Ex-girlfriends are pieces of work. We all have a dating history. Some of us even have baggage, or more excitingly, skeletons. But regardless of our failed relationships, there are certain things about our exes that we always remember—the good, the bad and the unfortunate. Don’t have much of a dating history? You’re in for a treat because here are all the ex-girlfriends you’ll ever have, visualized as foods.
The Artsy Hipster: Three-Buck Chuck
This girl is the artsy hipster. She’s an intellectual and randomly spontaneous. But she’s also borderline embarrassingly cheap—like Charles Shaw wine (aka Three Buck Chuck, formerly Two Buck Chuck) from Trader Joe’s. Your lady hipster and your bottle of wine may be underrated, but bottom line is they’re also both underwhelming.
The Alpha Female: Ghost Pepper
One word: intense. This girl is the alpha female and you either jump on her train or get the hell out of her way. Wear your seatbelt because you’re in for a wild ride with this one! In food terms, this girl is a ghost pepper. As the spiciest pepper in the world, ghost peppers dominate your tastebuds, make you weep while you eat, and almost always guarantee that you’ll pay for it afterward in one way or another.
The GI Jane: Headcheese
Like the alpha female, this girl is also intense but in a fierce, intimidate-the-sh*t-out-of-you kind of way…like a cross between GI Jane and an Amazon. And like headcheese, it may not sound that bad or tough to swallow until it’s served to you and you wonder, ‘What did I get myself into?’
The Vegan Yogi: Tofu
You know it’s healthy, especially the non-GMO kind, but there’s just something about the color, taste, and texture that you can’t get past. Mainstream diet fads push it so hard, it’s annoying to even see it at the grocery store. Tofu is like the patchouli-wearing, vegan yogi girlfriend who’s down to earth and accepting. But come on, is there honestly a girl out there who has that kind of unconditional love and innate patience without a hidden agenda?
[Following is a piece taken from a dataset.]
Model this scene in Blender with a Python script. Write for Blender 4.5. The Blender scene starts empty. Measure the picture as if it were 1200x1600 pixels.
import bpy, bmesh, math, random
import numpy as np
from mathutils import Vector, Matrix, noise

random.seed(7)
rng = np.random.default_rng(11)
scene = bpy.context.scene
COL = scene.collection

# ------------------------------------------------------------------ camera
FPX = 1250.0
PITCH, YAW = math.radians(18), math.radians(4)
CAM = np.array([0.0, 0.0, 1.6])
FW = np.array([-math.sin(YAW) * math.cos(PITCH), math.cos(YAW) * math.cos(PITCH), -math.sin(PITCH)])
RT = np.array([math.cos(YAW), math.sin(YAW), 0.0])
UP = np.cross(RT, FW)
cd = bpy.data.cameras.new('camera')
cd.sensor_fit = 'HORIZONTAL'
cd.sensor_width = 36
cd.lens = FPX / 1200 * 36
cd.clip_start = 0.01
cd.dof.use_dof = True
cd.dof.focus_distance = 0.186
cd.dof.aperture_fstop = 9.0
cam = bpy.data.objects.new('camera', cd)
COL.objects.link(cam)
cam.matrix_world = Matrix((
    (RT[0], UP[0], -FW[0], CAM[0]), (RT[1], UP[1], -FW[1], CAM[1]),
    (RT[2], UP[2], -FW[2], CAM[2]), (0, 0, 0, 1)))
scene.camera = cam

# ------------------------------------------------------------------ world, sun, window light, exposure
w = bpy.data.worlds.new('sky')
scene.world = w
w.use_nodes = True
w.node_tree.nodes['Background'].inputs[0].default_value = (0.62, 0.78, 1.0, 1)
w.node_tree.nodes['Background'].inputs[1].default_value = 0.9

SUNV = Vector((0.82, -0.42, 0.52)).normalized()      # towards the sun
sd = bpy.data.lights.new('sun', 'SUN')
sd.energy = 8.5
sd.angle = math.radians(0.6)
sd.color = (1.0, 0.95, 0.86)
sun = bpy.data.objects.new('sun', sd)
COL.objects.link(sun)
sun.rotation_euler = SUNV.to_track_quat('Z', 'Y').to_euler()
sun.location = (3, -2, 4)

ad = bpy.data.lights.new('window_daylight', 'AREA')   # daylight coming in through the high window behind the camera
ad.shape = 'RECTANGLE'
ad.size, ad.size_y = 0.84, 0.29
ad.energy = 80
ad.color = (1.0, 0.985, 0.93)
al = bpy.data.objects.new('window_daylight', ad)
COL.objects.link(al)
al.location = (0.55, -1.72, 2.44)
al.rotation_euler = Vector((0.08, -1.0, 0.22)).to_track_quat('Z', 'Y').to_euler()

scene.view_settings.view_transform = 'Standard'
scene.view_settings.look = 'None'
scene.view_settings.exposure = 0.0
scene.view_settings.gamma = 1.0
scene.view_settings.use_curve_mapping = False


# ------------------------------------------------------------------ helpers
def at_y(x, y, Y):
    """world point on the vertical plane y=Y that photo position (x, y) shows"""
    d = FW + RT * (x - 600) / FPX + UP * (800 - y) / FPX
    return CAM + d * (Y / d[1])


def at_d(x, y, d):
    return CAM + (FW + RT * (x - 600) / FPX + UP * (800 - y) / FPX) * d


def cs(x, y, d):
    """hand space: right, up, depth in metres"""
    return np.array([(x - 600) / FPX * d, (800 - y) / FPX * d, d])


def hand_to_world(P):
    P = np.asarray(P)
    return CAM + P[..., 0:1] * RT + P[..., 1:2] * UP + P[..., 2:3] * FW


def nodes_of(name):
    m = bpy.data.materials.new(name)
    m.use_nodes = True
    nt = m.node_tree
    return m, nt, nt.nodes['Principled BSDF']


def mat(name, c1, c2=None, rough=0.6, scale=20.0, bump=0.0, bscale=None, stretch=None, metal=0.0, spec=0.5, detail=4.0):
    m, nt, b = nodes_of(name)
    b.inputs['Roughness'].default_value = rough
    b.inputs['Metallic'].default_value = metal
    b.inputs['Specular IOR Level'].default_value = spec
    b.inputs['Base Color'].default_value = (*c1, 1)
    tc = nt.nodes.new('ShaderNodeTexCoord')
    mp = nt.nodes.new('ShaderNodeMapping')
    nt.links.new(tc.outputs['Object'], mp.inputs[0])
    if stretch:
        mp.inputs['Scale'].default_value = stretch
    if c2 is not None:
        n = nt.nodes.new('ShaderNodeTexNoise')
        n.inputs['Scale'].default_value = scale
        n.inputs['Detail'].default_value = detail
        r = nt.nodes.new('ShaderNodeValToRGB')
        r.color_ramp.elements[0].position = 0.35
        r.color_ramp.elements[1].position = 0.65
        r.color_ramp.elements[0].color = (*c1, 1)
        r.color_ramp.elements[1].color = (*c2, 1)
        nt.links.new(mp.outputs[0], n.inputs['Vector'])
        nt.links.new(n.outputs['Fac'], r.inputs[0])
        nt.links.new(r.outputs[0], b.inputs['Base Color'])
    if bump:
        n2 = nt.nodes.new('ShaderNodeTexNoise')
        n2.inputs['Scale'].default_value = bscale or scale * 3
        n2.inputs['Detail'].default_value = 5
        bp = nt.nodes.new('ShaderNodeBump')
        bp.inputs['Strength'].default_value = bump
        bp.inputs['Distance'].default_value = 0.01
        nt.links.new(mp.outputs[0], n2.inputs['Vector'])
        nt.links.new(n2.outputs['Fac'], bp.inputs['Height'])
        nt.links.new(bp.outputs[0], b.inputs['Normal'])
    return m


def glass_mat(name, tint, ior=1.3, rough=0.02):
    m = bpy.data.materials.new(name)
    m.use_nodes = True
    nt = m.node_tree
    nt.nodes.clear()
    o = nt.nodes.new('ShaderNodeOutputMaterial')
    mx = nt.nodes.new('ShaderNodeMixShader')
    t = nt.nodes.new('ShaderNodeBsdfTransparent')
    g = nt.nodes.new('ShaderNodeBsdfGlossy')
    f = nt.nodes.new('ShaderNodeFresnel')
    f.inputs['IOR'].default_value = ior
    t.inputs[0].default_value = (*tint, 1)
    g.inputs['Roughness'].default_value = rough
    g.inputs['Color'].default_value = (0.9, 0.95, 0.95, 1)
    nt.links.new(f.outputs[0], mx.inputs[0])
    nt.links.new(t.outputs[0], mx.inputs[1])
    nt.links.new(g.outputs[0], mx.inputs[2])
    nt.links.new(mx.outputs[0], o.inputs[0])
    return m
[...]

The Party Girl: Waffle Ice Cream Sundae
A waffle ice cream sundae is the party girl. It’s an awesome idea at first and seems like fun in the beginning but can only end with a nosedive crash. Trying to keep up with this type of girl’s partying is hard on both your wallet and body. It’s best to just use your imagination instead of actually partaking, because like the sundae, you’ll regret it later.
The One, True Love: Pizza
This girl is the bee’s knees; she’s intelligent, attractive, funny, and confident. She’ll be your first true love and the one you never forget. She’s one of those girls who everyone likes, making her just like pizza. But remember, it doesn’t matter if you’re vegan, gluten-free, or if your taste buds change over time, there’s always a perfect pizza out there for you.
Envision your ex-girlfriends as foods and make those breakups a little easier to stomach!